>> BEGIN MATERIAL

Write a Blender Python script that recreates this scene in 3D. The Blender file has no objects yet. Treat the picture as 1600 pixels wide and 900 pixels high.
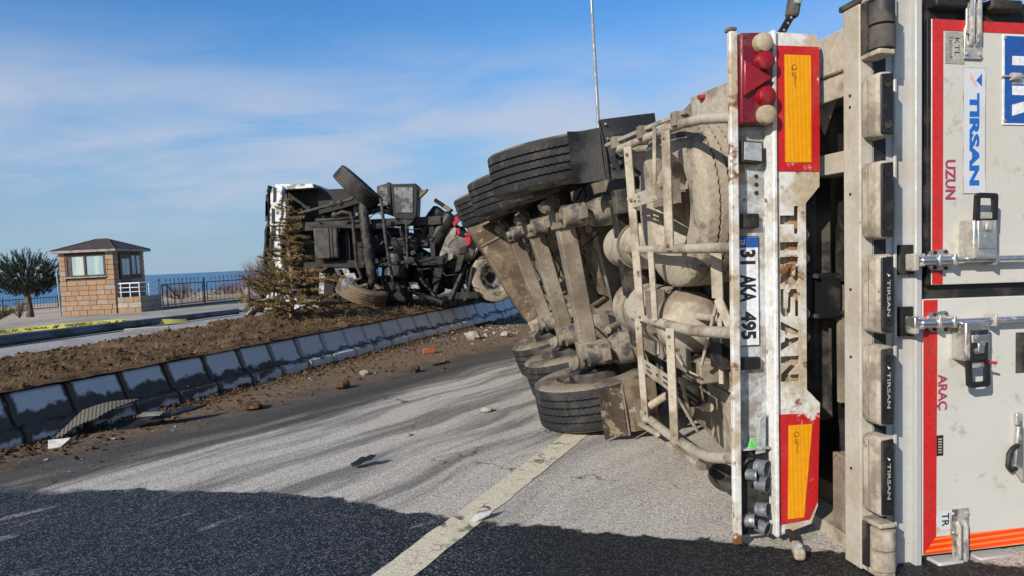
import bpy, bmesh, math, random
from mathutils import Vector as V, Matrix, noise as mnoise
random.seed(7)
R = math.radians
SC = bpy.context.scene
COL = SC.collection

# ------------------------------------------------------------------ camera
cam_d = bpy.data.cameras.new('camera'); cam = bpy.data.objects.new('camera', cam_d); COL.objects.link(cam)
cam_d.sensor_width = 36; cam_d.lens = 1110/1600*36; cam_d.clip_start = .05; cam_d.clip_end = 60000
PITCH, ROLL = R(2.43), R(2.7)
fw = V((0, math.cos(PITCH), -math.sin(PITCH))); r0 = V((1, 0, 0)); u0 = r0.cross(fw)
rt = math.cos(ROLL)*r0 - math.sin(ROLL)*u0; up = math.sin(ROLL)*r0 + math.cos(ROLL)*u0
cam.matrix_world = Matrix(((rt.x, up.x, -fw.x, 0), (rt.y, up.y, -fw.y, 0), (rt.z, up.z, -fw.z, 1.45), (0, 0, 0, 1)))
SC.camera = cam

# ------------------------------------------------------------------ sun, sky, exposure
SUN_AZ = math.atan2(.944, 1.197)      # the light travels this far right of +Y
SUN_EL = R(27)
sun_d = bpy.data.lights.new('sun', 'SUN'); sun = bpy.data.objects.new('sun', sun_d); COL.objects.link(sun)
sun_d.energy = 5.0; sun_d.angle = R(.5); sun_d.color = (1, .93, .83)
ldir = V((math.sin(SUN_AZ)*math.cos(SUN_EL), math.cos(SUN_AZ)*math.cos(SUN_EL), -math.sin(SUN_EL)))
sun.rotation_euler = ldir.to_track_quat('-Z', 'Y').to_euler(); sun.location = (-20, -25, 25)
SC.view_settings.view_transform = 'Standard'; SC.view_settings.look = 'None'
SC.view_settings.exposure = 0.0; SC.view_settings.gamma = 1
W = bpy.data.worlds.new('World'); SC.world = W; W.use_nodes = True

class NT:
    """small helper round a node tree"""
    def __init__(s, tree): s.t = tree; s.n = tree.nodes; s.l = tree.links
    def new(s, typ, **kw):
        n = s.n.new(typ)
        for k, v in kw.items(): setattr(n, k, v)
        return n
    def put(s, sock, val):
        if isinstance(val, bpy.types.NodeSocket): s.l.new(val, sock)
        elif val is not None:
            if isinstance(val, (tuple, list)) and len(val) == 3 and sock.type == 'RGBA': val = (*val, 1)
            sock.default_value = val
    def math(s, op, a, b=None, clamp=False):
        n = s.new('ShaderNodeMath', operation=op, use_clamp=clamp); s.put(n.inputs[0], a)
        if b is not None: s.put(n.inputs[1], b)
        return n.outputs[0]
    def vmath(s, op, a, b=None):
        n = s.new('ShaderNodeVectorMath', operation=op); s.put(n.inputs[0], a)
        if b is not None: s.put(n.inputs[1], b)
        return n.outputs[0] if op not in ('DOT_PRODUCT', 'LENGTH') else n.outputs[1]
    def noise(s, vec, scale, detail=4, rough=.55, dist=0):
        n = s.new('ShaderNodeTexNoise'); s.put(n.inputs['Vector'], vec)
        n.inputs['Scale'].default_value = scale; n.inputs['Detail'].default_value = detail
        n.inputs['Roughness'].default_value = rough; n.inputs['Distortion'].default_value = dist
        return n.outputs['Fac']
    def voro(s, vec, scale, feature='F1', out='Distance', rnd=1):
        n = s.new('ShaderNodeTexVoronoi', feature=feature); s.put(n.inputs['Vector'], vec)
        n.inputs['Scale'].default_value = scale; n.inputs['Randomness'].default_value = rnd
        return n.outputs[out]
    def ramp(s, fac, pts, interp='LINEAR'):
        n = s.new('ShaderNodeValToRGB'); s.put(n.inputs[0], fac); e = n.color_ramp.elements
        n.color_ramp.interpolation = interp
        while len(e) < len(pts): e.new(.5)
        for i, (p, c) in enumerate(pts):
            e[i].position = p
            e[i].color = (c, c, c, 1) if isinstance(c, (int, float)) else (*c, 1)
        return n.outputs[0]
    def step(s, x, lo, hi):
        n = s.new('ShaderNodeMapRange', interpolation_type='SMOOTHSTEP'); s.put(n.inputs['Value'], x)
        n.inputs['From Min'].default_value = lo; n.inputs['From Max'].default_value = hi
        return n.outputs[0]
    def mix(s, f, a, b, blend='MIX'):
        n = s.new('ShaderNodeMix', data_type='RGBA', blend_type=blend)
        s.put(n.inputs[0], f); s.put(n.inputs[6], a); s.put(n.inputs[7], b)
        return n.outputs[2]
    def sep(s, v):
        n = s.new('ShaderNodeSeparateXYZ'); s.put(n.inputs[0], v); return n.outputs
    def comb(s, x, y, z):
        n = s.new('ShaderNodeCombineXYZ'); s.put(n.inputs[0], x); s.put(n.inputs[1], y); s.put(n.inputs[2], z)
        return n.outputs[0]
    def bump(s, h, strength=.3, dist=.01, normal=None):
        n = s.new('ShaderNodeBump'); s.put(n.inputs['Height'], h)
        n.inputs['Strength'].default_value = strength; n.inputs['Distance'].default_value = dist
        if normal is not None: s.put(n.inputs['Normal'], normal)
        return n.outputs[0]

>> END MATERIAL

▶ BRIEF
Filter the data, keeping only the lines that contain "scene".

▶ FINISHED TASK
Write a Blender Python script that recreates this scene in 3D. The Blender file has no objects yet. Treat the picture as 1600 pixels wide and 900 pixels high.
SC = bpy.context.scene